I am completely at my witts end with my DS8. He has a real problem with listening (as a lot of kids do I know) but he is getting in trouble in school. It is only 3 weeks into school and he has already had 2 notes sent home about his behavior. NOT LISTENING! He barely listens at home too. I went through this with him last year and we did the positive rewards (earning stickers and then a reward for good behavior) and that didn't work either. Now I am resorting to grounding him. Can anyone offer me any advice as to what to do? I feel that If I make the punishments miserable enough that maybe he will finally get the message? I took all toys and entertainment out of his bedroom and am making him stay in there with only books for the whole weekend and that has been a challenge getting him to stay in there. I really don't know what else to do to get him to understand that not listening at school and at home equals consequences. He just does not get it!

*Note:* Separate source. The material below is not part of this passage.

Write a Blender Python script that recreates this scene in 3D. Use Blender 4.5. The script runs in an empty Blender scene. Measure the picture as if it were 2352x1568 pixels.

I feel your pain. :sad2: I'm in the same boat with you. My DS is 8 also and has behavior issue. He has good days and bad days. I have paid to see doctors. It helps at times, but others days it does not. My insurance will only allow so much per year. I can say it sometimes helps but sometimes does not. So all the money I paid shows no improvement. I started with thinking he was ADHD. He is not, but he does have a behavior issue. I will follow this thread as I would love to see what people have to say. I'm also a little scared. Some people judge to quickly and it hurts!! Fingers crossed that people are answering to help and not judge us as parents! Happy I'm not alone!!!